• Problem to solve
Working from the top of the listing below, retype each line through the line containing "finish(bm,'flush_buttons',M_steel,toi,auto=40)", both included, with no pictures.

• Provided data
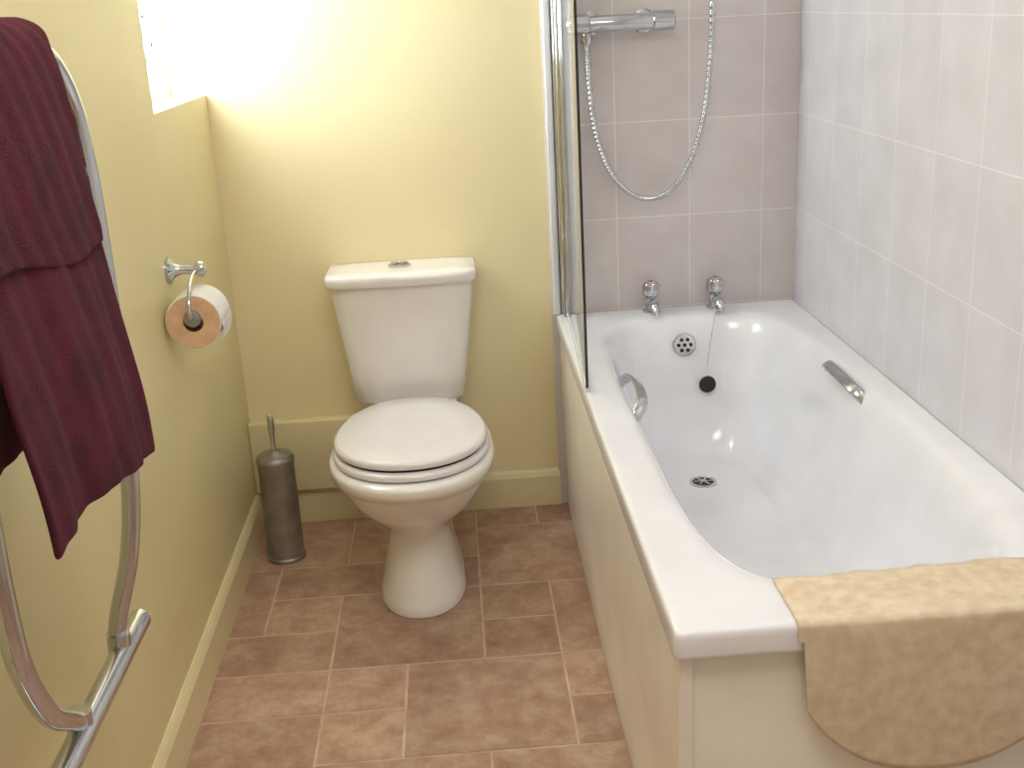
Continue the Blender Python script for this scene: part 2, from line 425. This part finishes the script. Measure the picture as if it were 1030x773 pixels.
loft(bm,[sring(CX-.003,3.09,a,b_,2.2,z,40) for z,a,b_ in ((.788,.032,.022),(.7945,.032,.022),(.797,.028,.018))])
finish(bm,'flush_button_ring',M_chrome,toi,auto=40)
bm=bmesh.new()
for sx,ww in ((-.0125,.011),(.0125,.011)):
    loft(bm,[sring(CX-.003+sx,3.09,a,a*1.25,2.4,z,24) for z,a in ((.796,ww),(.800,ww),(.802,ww*.8))])
finish(bm,'flush_buttons',M_steel,toi,auto=40)

# ------------------------------------------------------------ toilet brush
tb=group('toilet_brush',(-.545,2.95,0))
lathe_ob('holder',[(.050,.0012),(.054,.003),(.054,.010),(.050,.014),(.050,.290),(.0525,.296),(.0525,.305),(.050,.309)],(-.545,2.95,0),M_steel,parent=tb)
lathe_ob('cup_lid',[(.049,.308),(.046,.314),(.02,.318),(.010,.325)],(-.545,2.95,0),M_steel,parent=tb)
lathe_ob('handle',[(.007,.318),(.007,.37),(.009,.385),(.0095,.415),(.007,.428),(.003,.431)],(-.545,2.95,0),M_chrome,parent=tb)

# ------------------------------------------------------------ toilet roll + holder
hy,hz=2.525,.935
th=group('toilet_roll_holder',(XL,hy,hz))
lathe_ob('wall_plate',[(.030,0),(.030,.006),(.021,.010),(.014,.018),(.011,.03),(.011,.060),(.016,.064),(.0185,.072),(.016,.080),(.007,.084)],(XL,hy,hz),M_chrome,axis=(1,0,0),parent=th)
rx,rz=-.583,.850
tube('arm',[(XL+.066,hy-.006,hz),(XL+.064,hy-.055,hz-.005),(rx,hy-.115,hz-.030),(rx,hy-.135,rz+.025),(rx,hy-.128,rz+.004),(rx,hy-.10,rz),(rx,hy-.02,rz),(rx,hy,rz)],.0045,M_chrome,th,k=8)
lathe_ob('end_knob',[(.012,-.008),(.018,-.005),(.019,0),(.018,.005),(.010,.009)],(rx,2.408,rz+.001),M_steel,axis=(0,1,0),parent=th)
rl=group('toilet_paper_roll',(rx,2.46,rz))
N=64
oR,iR=.060,.0215
cz=rz-.008
def circ(r,y): return [Vector((rx+r*math.cos(2*math.pi*i/N),y,cz+r*math.sin(2*math.pi*i/N))) for i in range(N)]
ya,yb_=2.412,2.518
bm=bmesh.new(); loft(bm,[circ(oR-.002,ya),circ(oR,ya+.002),circ(oR,yb_-.002),circ(oR-.002,yb_),circ(iR,yb_)],False,False)
loft(bm,[[Vector((rx+oR+.001,y,cz+.0)) for y in (ya+.001,yb_-.001)],[Vector((rx+oR+.0025,y,cz-.02)) for y in (ya+.001,yb_-.001)],[Vector((rx+oR-.004,y,cz-.045)) for y in (ya+.001,yb_-.001)]],False,False,closed=False)
finish(bm,'paper',M_paper,rl,auto=40)
bm=bmesh.new(); loft(bm,[circ(iR,ya),circ((iR+oR)/2,ya-.0003),circ(oR-.002,ya)],False,False); finish(bm,'near_face',M_rollshade,rl)
bm=bmesh.new(); loft(bm,[circ(iR,ya),circ(iR,yb_)],False,False); finish(bm,'core',M_cardin,rl)

# ------------------------------------------------------------ shower screen
ss=group('shower_screen',(.29,2.9,.602))
mgl=bpy.data.materials.new('clear_glass'); mgl.use_nodes=True; nt=mgl.node_tree; b=nt.nodes['Principled BSDF']
b.inputs['Base Color'].default_value=(.97,.99,.985,1); b.inputs['Roughness'].default_value=0.02; b.inputs['Transmission Weight'].default_value=1; b.inputs['IOR'].default_value=1.05
M_edge=mat('glass_edge_seal',(36,44,42),0.3)
gx0,gy0,gx1,gy1=.300,3.135,.274,2.47
def glass(name,t,za,zb,pa,pb,m):
    bm=bmesh.new()
    d=(Vector(pb)-Vector(pa)).normalized(); nrm=Vector((-d.y,d.x))*t/2
    a=[Vector(pa)+nrm,Vector(pb)+nrm,Vector(pb)-nrm,Vector(pa)-nrm]
    loft(bm,[[Vector((p.x,p.y,z)) for p in a] for z in (za,zb)])
    return finish(bm,name,m,ss,smooth=False)
glass('glass_panel',.006,.615,2.03,(gx0,gy0),(gx1,gy1),mgl)
glass('edge_trim',.006,.612,2.03,(gx1,gy1),(gx1-.0002,gy1-.003),M_edge)
glass('bottom_seal',.010,.603,.618,(gx0,gy0),(gx1,gy1),M_frame)
box('wall_channel',.284,.322,3.14,3.180,.603,2.05,M_chrome,ss,bevel=.006)
lathe_ob('pivot_tube',[(.012,0),(.012,1.44)],(.300,3.128,.605),M_chrome,parent=ss)
box('wall_seal',.262,.281,3.160,3.180,.603,2.05,M_frame,ss,bevel=.004)

# ------------------------------------------------------------ shower mixer
sm=group('shower_mixer',(.46,3.13,1.405))
zc=1.398; yc=3.122
lathe_ob('bar',[(.023,0),(.026,.003),(.026,.055),(.021,.058),(.021,.066),(.0215,.068),(.0215,.216),(.021,.218),(.021,.226),(.026,.229),(.026,.280),(.023,.283)],(.325,yc,zc),M_chrome,axis=(1,0,0),parent=sm)
bm=bmesh.new()
for x in (.392,.535):
    lathe(bm,[(.032,0),(.032,.006),(.026,.012),(.014,.016),(.014,.05)],(x,3.180,zc),(0,-1,0))
lathe(bm,[(.006,0),(.006,.012)],(.345,yc-.02,zc+.008),(0,-1,.3),12)
finish(bm,'elbows',M_chrome,sm,auto=35)
lathe_ob('hose_outlet',[(.011,-.05),(.013,-.045),(.013,-.020),(.010,-.016)],(.375,yc,zc),M_chrome,parent=sm)
hp=catmull([(.375,yc,zc-.045),(.377,yc,1.27),(.388,yc,1.14),(.420,yc,1.03),(.472,yc,.955),(.538,yc,.928),(.600,yc,.953),(.652,yc,1.03),(.686,yc,1.14),(.704,yc,1.28),(.710,yc,1.45),(.712,yc,1.75),(.712,yc,1.80)],60)
bm=bmesh.new(); sweep(bm,hp,lambda i:.0078+.0013*math.cos(i*math.pi/3),10); finish(bm,'hose',M_chrome,sm)
bm=bmesh.new()
lathe(bm,[(.010,0),(.010,.62)],(.745,3.13,1.60)); lathe(bm,[(.016,0),(.016,.05)],(.745,3.18,1.62),(0,-1,0)); lathe(bm,[(.016,0),(.016,.05)],(.745,3.18,2.19),(0,-1,0))
lathe(bm,[(.018,0),(.02,.02),(.02,.05),(.012,.06)],(.728,3.115,1.83))
finish(bm,'riser_rail',M_chrome,sm,auto=35)
bm=bmesh.new()
lathe(bm,[(.010,0),(.012,.15),(.02,.19)],(.712,3.11,1.79),(0,-.25,1)); lathe(bm,[(.02,-.03),(.045,-.005),(.045,.01),(.03,.012)],(.712,3.05,1.99),(0,-1,-.6))
finish(bm,'handset',M_chrome,sm,auto=35)

# ------------------------------------------------------------ towel rail
tr=group('towel_rail',(-.52,1.35,.56))
tube('hoop',[(-.553,1.535,.572),(-.545,1.538,.62),(-.515,1.545,.72),(-.497,1.55,.84),(-.487,1.55,1.0),(-.483,1.55,1.2),(-.484,1.548,1.30),(-.485,1.53,1.37),(-.486,1.48,1.423),(-.486,1.41,1.438),(-.486,1.32,1.44),(-.486,1.22,1.435),(-.487,1.13,1.40),(-.488,1.085,1.33),(-.49,1.08,1.2),(-.495,1.08,1.02),(-.50,1.085,.90),(-.505,1.105,.80),(-.515,1.17,.70),(-.53,1.26,.63),(-.547,1.33,.580)],.0135,M_chrome,tr,k=10,n=20)
lathe_ob('manifold',[(.014,0),(.018,.003),(.018,.018),(.0175,.02),(.0175,.80),(.014,.803)],(-.546,1.635,.562),M_chrome,axis=(0,-1,0),parent=tr,n=24)
bm=bmesh.new()
lathe(bm,[(.010,0),(.010,.47)],(-.489,1.08,1.28),(0,1,0))
finish(bm,'rungs',M_chrome,tr,auto=40)
bm=bmesh.new()
for y,z,x in ((.93,.562,-.546),(1.10,1.28,-.492)):
    lathe(bm,[(.024,0),(.024,.006),(.010,.010),(.010,x-XL)],(XL,y,z),(1,0,0),24)
for y in (1.534,1.335): lathe(bm,[(.0175,0),(.0175,.03)],(-.550,y,.565),(0.05,0,1),24)
finish(bm,'brackets',M_chrome,tr,auto=40)

# ------------------------------------------------------------ towel
tw=group('bath_towel',(-.48,1.28,1.2))
def prof_amp(t): return max(0.12,1-1.7*t) if t<.6 else .3
def sheet(name,prof,yfun,nv=40,amp=.008,seed=0,th=.008,hem=None):
    P=catmull([(p[0],0,p[1]) for p in prof],8)
    bm=bmesh.new(); G=[]
    for i,p in enumerate(P):
        t=i/(len(P)-1); ya,yb=yfun(t); row=[]
        for j in range(nv+1):
            v=j/nv; y=ya+(yb-ya)*v
            am=amp*prof_amp(t)
            dx=am*(math.sin(v*9+seed+t*1.5)+.45*math.sin(v*22+seed*2-t*3))+.0014*math.sin(v*50+t*30)
            dz=hem(v)*max(0,1-t*3) if hem else 0
            row.append(bm.verts.new((p.x+dx,y+.003*math.sin(t*40)*(1 if j in(0,nv) else 0),p.z+dz)))
        G.append(row)
    for a,b_ in zip(G,G[1:]):
        for j in range(nv): bm.faces.new((a[j],a[j+1],b_[j+1],b_[j]))
    ob=finish(bm,name,M_towel,tw)
    s=ob.modifiers.new('s','SOLIDIFY'); s.thickness=th; s.offset=0
    s=ob.modifiers.new('sub','SUBSURF'); s.levels=1; s.render_levels=1
    return ob
sheet('long_drape',[(-.428,.948),(-.433,1.05),(-.443,1.15),(-.454,1.25),(-.461,1.34),(-.465,1.41),(-.471,1.447),(-.487,1.460),(-.502,1.447),(-.509,1.40),(-.516,1.3),(-.526,1.12),(-.532,.985)],
  lambda t:(1.058-.01*t,1.468-.07*t) if t<.5 else (1.053-.20*(t-.5),1.433-.22*(t-.5)),amp=.0065,seed=2.2,hem=lambda v:.012*math.sin(v*4)-.034*v)
sheet('short_fold',[(-.447,1.205),(-.448,1.25),(-.450,1.32),(-.453,1.38),(-.456,1.43),(-.464,1.458),(-.487,1.470),(-.509,1.457),(-.520,1.40),(-.532,1.3),(-.540,1.17)],
  lambda t:(1.045,1.448-.10*t) if t<.5 else (1.045,1.398-.05*(t-.5)),amp=.003,seed=2,th=.010,hem=lambda v:.026*(1-v)-.008*v+.008*math.sin(v*7))

# ------------------------------------------------------------ lights
def area(name,loc,rot,sx,sy,p,c):
    l=bpy.data.lights.new(name,'AREA'); l.shape='RECTANGLE'; l.size=sx; l.size_y=sy; l.energy=p; l.color=c
    o=bpy.data.objects.new(name,l); o.location=loc; o.rotation_euler=rot; scn.collection.objects.link(o); return o
area('fill_light',(.1,.95,2.32),(0,0,0),.9,.9,18,(1,.985,.975))  # added fill without a real fitting, brightens the room from above
wd=bpy.data.worlds.new('world'); scn.world=wd; wd.use_nodes=True
wd.node_tree.nodes['Background'].inputs[0].default_value=(.8,.9,1,1); wd.node_tree.nodes['Background'].inputs[1].default_value=.3

# ------------------------------------------------------------ camera
F=1143.0
Yv=Vector((-70,-379,F)).normalized()
Dv=Vector((185,3414,F)).normalized(); Dv=(Dv-Yv*Dv.dot(Yv)).normalized()
Xv=Dv.cross(Yv)
right=Vector((Xv.x,Yv.x,-Dv.x)); down=Vector((Xv.y,Yv.y,-Dv.y)); fwd=Vector((Xv.z,Yv.z,-Dv.z))
Mx=Matrix((right,-down,-fwd)).transposed().to_4x4(); Mx.translation=Vector((0,0,1.46))
cd=bpy.data.cameras.new('camera'); cd.sensor_width=36; cd.sensor_fit='HORIZONTAL'; cd.lens=F/1030*36; cd.clip_start=.02
co=bpy.data.objects.new('camera',cd); scn.collection.objects.link(co); co.matrix_world=Mx; scn.camera=co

• Task answer
Continue the Blender Python script for this scene: part 2, from line 425. This part finishes the script. Measure the picture as if it were 1030x773 pixels.
loft(bm,[sring(CX-.003,3.09,a,b_,2.2,z,40) for z,a,b_ in ((.788,.032,.022),(.7945,.032,.022),(.797,.028,.018))])
finish(bm,'flush_button_ring',M_chrome,toi,auto=40)
bm=bmesh.new()
for sx,ww in ((-.0125,.011),(.0125,.011)):
    loft(bm,[sring(CX-.003+sx,3.09,a,a*1.25,2.4,z,24) for z,a in ((.796,ww),(.800,ww),(.802,ww*.8))])
finish(bm,'flush_buttons',M_steel,toi,auto=40)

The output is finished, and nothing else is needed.